### Aim
Output every line below without omitting or altering anything.

>> Begin Recorded data

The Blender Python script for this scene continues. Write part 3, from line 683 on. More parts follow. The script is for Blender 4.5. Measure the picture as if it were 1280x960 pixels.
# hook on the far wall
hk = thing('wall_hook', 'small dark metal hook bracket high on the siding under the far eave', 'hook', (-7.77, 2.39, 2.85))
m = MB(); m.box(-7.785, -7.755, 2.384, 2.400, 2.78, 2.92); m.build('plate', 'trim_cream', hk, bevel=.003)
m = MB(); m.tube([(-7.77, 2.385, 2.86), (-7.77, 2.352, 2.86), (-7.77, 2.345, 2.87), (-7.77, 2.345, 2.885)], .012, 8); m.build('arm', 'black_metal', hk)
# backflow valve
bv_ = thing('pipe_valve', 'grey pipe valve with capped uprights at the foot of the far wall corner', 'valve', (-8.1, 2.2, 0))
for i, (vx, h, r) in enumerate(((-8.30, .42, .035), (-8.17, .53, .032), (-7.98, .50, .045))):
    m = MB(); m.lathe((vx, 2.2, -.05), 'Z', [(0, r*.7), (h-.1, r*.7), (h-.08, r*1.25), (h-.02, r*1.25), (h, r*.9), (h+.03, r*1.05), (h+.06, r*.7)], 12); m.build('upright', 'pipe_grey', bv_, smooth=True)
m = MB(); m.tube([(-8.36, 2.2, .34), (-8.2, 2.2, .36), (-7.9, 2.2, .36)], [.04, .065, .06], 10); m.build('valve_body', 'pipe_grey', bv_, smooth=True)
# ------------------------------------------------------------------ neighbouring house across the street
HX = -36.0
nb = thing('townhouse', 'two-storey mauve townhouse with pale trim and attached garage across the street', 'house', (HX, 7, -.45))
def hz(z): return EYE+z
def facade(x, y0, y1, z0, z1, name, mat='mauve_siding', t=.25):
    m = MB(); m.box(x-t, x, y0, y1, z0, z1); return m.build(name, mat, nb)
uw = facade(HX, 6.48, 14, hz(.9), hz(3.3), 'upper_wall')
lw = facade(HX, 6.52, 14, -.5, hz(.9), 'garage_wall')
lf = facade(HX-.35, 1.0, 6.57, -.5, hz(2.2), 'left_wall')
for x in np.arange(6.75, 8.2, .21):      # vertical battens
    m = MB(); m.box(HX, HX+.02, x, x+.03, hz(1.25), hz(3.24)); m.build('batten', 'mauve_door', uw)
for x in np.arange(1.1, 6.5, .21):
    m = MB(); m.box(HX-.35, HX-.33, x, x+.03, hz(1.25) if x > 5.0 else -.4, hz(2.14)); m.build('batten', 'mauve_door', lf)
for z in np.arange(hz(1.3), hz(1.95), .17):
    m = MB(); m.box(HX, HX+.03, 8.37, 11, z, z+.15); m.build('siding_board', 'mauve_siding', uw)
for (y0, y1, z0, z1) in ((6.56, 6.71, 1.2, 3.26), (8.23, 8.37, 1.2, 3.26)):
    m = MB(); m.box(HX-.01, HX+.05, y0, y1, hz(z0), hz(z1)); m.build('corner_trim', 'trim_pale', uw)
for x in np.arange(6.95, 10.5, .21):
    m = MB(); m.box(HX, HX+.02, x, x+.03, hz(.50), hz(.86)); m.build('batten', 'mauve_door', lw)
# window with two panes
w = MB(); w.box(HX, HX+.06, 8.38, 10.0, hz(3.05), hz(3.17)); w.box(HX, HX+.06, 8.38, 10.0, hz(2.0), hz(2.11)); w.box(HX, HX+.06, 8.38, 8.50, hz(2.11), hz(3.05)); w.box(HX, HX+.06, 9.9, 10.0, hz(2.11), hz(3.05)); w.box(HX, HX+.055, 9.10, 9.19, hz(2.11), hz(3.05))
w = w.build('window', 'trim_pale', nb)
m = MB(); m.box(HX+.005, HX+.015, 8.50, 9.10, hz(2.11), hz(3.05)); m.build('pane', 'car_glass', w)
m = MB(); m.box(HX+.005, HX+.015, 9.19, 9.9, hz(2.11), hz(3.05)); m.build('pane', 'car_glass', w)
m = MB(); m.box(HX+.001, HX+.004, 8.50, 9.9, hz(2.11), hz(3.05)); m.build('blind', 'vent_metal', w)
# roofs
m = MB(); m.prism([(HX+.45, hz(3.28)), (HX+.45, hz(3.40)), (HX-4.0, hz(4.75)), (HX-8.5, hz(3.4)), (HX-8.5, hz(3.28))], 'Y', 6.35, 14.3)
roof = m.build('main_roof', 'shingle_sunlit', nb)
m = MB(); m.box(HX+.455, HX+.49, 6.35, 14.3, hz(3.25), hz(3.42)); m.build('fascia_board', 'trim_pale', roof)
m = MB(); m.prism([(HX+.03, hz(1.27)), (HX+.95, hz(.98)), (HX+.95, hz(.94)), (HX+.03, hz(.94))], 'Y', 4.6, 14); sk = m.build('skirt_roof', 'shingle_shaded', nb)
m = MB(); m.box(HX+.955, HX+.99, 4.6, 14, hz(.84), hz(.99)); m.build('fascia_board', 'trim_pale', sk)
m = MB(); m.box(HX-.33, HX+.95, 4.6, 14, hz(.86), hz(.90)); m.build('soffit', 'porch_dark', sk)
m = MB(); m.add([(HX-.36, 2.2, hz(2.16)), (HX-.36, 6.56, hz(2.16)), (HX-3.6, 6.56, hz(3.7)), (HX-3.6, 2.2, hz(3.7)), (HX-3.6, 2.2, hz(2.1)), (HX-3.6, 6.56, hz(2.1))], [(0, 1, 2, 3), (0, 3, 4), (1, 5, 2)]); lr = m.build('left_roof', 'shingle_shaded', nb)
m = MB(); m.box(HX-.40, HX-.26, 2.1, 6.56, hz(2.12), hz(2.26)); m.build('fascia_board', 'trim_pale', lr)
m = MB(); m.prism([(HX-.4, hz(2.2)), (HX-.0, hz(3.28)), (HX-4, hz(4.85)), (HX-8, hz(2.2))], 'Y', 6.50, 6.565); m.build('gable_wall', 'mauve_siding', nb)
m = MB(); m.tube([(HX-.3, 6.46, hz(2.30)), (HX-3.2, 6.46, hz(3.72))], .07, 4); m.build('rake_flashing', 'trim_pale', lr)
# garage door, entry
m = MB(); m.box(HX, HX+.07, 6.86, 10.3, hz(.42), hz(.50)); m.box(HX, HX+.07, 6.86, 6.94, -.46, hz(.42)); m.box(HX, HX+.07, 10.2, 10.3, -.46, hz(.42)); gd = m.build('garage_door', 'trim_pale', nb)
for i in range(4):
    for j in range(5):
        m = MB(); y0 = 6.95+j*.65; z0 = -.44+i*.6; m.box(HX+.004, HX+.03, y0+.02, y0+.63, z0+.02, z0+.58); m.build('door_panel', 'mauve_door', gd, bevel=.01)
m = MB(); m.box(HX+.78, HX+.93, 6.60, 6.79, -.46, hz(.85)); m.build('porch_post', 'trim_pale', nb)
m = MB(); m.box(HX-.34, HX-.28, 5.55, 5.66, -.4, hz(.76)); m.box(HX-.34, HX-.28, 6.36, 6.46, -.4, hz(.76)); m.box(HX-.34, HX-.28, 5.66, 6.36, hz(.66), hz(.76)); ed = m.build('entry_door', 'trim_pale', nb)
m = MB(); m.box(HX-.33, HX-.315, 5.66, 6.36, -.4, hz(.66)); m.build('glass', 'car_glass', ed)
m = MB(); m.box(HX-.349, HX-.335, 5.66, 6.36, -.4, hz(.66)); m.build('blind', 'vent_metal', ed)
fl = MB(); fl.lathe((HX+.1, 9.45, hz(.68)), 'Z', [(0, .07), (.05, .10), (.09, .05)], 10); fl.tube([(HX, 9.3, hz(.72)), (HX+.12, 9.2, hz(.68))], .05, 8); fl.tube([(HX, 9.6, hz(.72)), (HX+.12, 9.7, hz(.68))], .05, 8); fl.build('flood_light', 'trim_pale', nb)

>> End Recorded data

### Result of this exercise
The Blender Python script for this scene continues. Write part 3, from line 683 on. More parts follow. The script is for Blender 4.5. Measure the picture as if it were 1280x960 pixels.
# hook on the far wall
hk = thing('wall_hook', 'small dark metal hook bracket high on the siding under the far eave', 'hook', (-7.77, 2.39, 2.85))
m = MB(); m.box(-7.785, -7.755, 2.384, 2.400, 2.78, 2.92); m.build('plate', 'trim_cream', hk, bevel=.003)
m = MB(); m.tube([(-7.77, 2.385, 2.86), (-7.77, 2.352, 2.86), (-7.77, 2.345, 2.87), (-7.77, 2.345, 2.885)], .012, 8); m.build('arm', 'black_metal', hk)
# backflow valve
bv_ = thing('pipe_valve', 'grey pipe valve with capped uprights at the foot of the far wall corner', 'valve', (-8.1, 2.2, 0))
for i, (vx, h, r) in enumerate(((-8.30, .42, .035), (-8.17, .53, .032), (-7.98, .50, .045))):
    m = MB(); m.lathe((vx, 2.2, -.05), 'Z', [(0, r*.7), (h-.1, r*.7), (h-.08, r*1.25), (h-.02, r*1.25), (h, r*.9), (h+.03, r*1.05), (h+.06, r*.7)], 12); m.build('upright', 'pipe_grey', bv_, smooth=True)
m = MB(); m.tube([(-8.36, 2.2, .34), (-8.2, 2.2, .36), (-7.9, 2.2, .36)], [.04, .065, .06], 10); m.build('valve_body', 'pipe_grey', bv_, smooth=True)
# ------------------------------------------------------------------ neighbouring house across the street
HX = -36.0
nb = thing('townhouse', 'two-storey mauve townhouse with pale trim and attached garage across the street', 'house', (HX, 7, -.45))
def hz(z): return EYE+z
def facade(x, y0, y1, z0, z1, name, mat='mauve_siding', t=.25):
    m = MB(); m.box(x-t, x, y0, y1, z0, z1); return m.build(name, mat, nb)
uw = facade(HX, 6.48, 14, hz(.9), hz(3.3), 'upper_wall')
lw = facade(HX, 6.52, 14, -.5, hz(.9), 'garage_wall')
lf = facade(HX-.35, 1.0, 6.57, -.5, hz(2.2), 'left_wall')
for x in np.arange(6.75, 8.2, .21):      # vertical battens
    m = MB(); m.box(HX, HX+.02, x, x+.03, hz(1.25), hz(3.24)); m.build('batten', 'mauve_door', uw)
for x in np.arange(1.1, 6.5, .21):
    m = MB(); m.box(HX-.35, HX-.33, x, x+.03, hz(1.25) if x > 5.0 else -.4, hz(2.14)); m.build('batten', 'mauve_door', lf)
for z in np.arange(hz(1.3), hz(1.95), .17):
    m = MB(); m.box(HX, HX+.03, 8.37, 11, z, z+.15); m.build('siding_board', 'mauve_siding', uw)
for (y0, y1, z0, z1) in ((6.56, 6.71, 1.2, 3.26), (8.23, 8.37, 1.2, 3.26)):
    m = MB(); m.box(HX-.01, HX+.05, y0, y1, hz(z0), hz(z1)); m.build('corner_trim', 'trim_pale', uw)
for x in np.arange(6.95, 10.5, .21):
    m = MB(); m.box(HX, HX+.02, x, x+.03, hz(.50), hz(.86)); m.build('batten', 'mauve_door', lw)
# window with two panes
w = MB(); w.box(HX, HX+.06, 8.38, 10.0, hz(3.05), hz(3.17)); w.box(HX, HX+.06, 8.38, 10.0, hz(2.0), hz(2.11)); w.box(HX, HX+.06, 8.38, 8.50, hz(2.11), hz(3.05)); w.box(HX, HX+.06, 9.9, 10.0, hz(2.11), hz(3.05)); w.box(HX, HX+.055, 9.10, 9.19, hz(2.11), hz(3.05))
w = w.build('window', 'trim_pale', nb)
m = MB(); m.box(HX+.005, HX+.015, 8.50, 9.10, hz(2.11), hz(3.05)); m.build('pane', 'car_glass', w)
m = MB(); m.box(HX+.005, HX+.015, 9.19, 9.9, hz(2.11), hz(3.05)); m.build('pane', 'car_glass', w)
m = MB(); m.box(HX+.001, HX+.004, 8.50, 9.9, hz(2.11), hz(3.05)); m.build('blind', 'vent_metal', w)
# roofs
m = MB(); m.prism([(HX+.45, hz(3.28)), (HX+.45, hz(3.40)), (HX-4.0, hz(4.75)), (HX-8.5, hz(3.4)), (HX-8.5, hz(3.28))], 'Y', 6.35, 14.3)
roof = m.build('main_roof', 'shingle_sunlit', nb)
m = MB(); m.box(HX+.455, HX+.49, 6.35, 14.3, hz(3.25), hz(3.42)); m.build('fascia_board', 'trim_pale', roof)
m = MB(); m.prism([(HX+.03, hz(1.27)), (HX+.95, hz(.98)), (HX+.95, hz(.94)), (HX+.03, hz(.94))], 'Y', 4.6, 14); sk = m.build('skirt_roof', 'shingle_shaded', nb)
m = MB(); m.box(HX+.955, HX+.99, 4.6, 14, hz(.84), hz(.99)); m.build('fascia_board', 'trim_pale', sk)
m = MB(); m.box(HX-.33, HX+.95, 4.6, 14, hz(.86), hz(.90)); m.build('soffit', 'porch_dark', sk)
m = MB(); m.add([(HX-.36, 2.2, hz(2.16)), (HX-.36, 6.56, hz(2.16)), (HX-3.6, 6.56, hz(3.7)), (HX-3.6, 2.2, hz(3.7)), (HX-3.6, 2.2, hz(2.1)), (HX-3.6, 6.56, hz(2.1))], [(0, 1, 2, 3), (0, 3, 4), (1, 5, 2)]); lr = m.build('left_roof', 'shingle_shaded', nb)
m = MB(); m.box(HX-.40, HX-.26, 2.1, 6.56, hz(2.12), hz(2.26)); m.build('fascia_board', 'trim_pale', lr)
m = MB(); m.prism([(HX-.4, hz(2.2)), (HX-.0, hz(3.28)), (HX-4, hz(4.85)), (HX-8, hz(2.2))], 'Y', 6.50, 6.565); m.build('gable_wall', 'mauve_siding', nb)
m = MB(); m.tube([(HX-.3, 6.46, hz(2.30)), (HX-3.2, 6.46, hz(3.72))], .07, 4); m.build('rake_flashing', 'trim_pale', lr)
# garage door, entry
m = MB(); m.box(HX, HX+.07, 6.86, 10.3, hz(.42), hz(.50)); m.box(HX, HX+.07, 6.86, 6.94, -.46, hz(.42)); m.box(HX, HX+.07, 10.2, 10.3, -.46, hz(.42)); gd = m.build('garage_door', 'trim_pale', nb)
for i in range(4):
    for j in range(5):
        m = MB(); y0 = 6.95+j*.65; z0 = -.44+i*.6; m.box(HX+.004, HX+.03, y0+.02, y0+.63, z0+.02, z0+.58); m.build('door_panel', 'mauve_door', gd, bevel=.01)
m = MB(); m.box(HX+.78, HX+.93, 6.60, 6.79, -.46, hz(.85)); m.build('porch_post', 'trim_pale', nb)
m = MB(); m.box(HX-.34, HX-.28, 5.55, 5.66, -.4, hz(.76)); m.box(HX-.34, HX-.28, 6.36, 6.46, -.4, hz(.76)); m.box(HX-.34, HX-.28, 5.66, 6.36, hz(.66), hz(.76)); ed = m.build('entry_door', 'trim_pale', nb)
m = MB(); m.box(HX-.33, HX-.315, 5.66, 6.36, -.4, hz(.66)); m.build('glass', 'car_glass', ed)
m = MB(); m.box(HX-.349, HX-.335, 5.66, 6.36, -.4, hz(.66)); m.build('blind', 'vent_metal', ed)
fl = MB(); fl.lathe((HX+.1, 9.45, hz(.68)), 'Z', [(0, .07), (.05, .10), (.09, .05)], 10); fl.tube([(HX, 9.3, hz(.72)), (HX+.12, 9.2, hz(.68))], .05, 8); fl.tube([(HX, 9.6, hz(.72)), (HX+.12, 9.7, hz(.68))], .05, 8); fl.build('flood_light', 'trim_pale', nb)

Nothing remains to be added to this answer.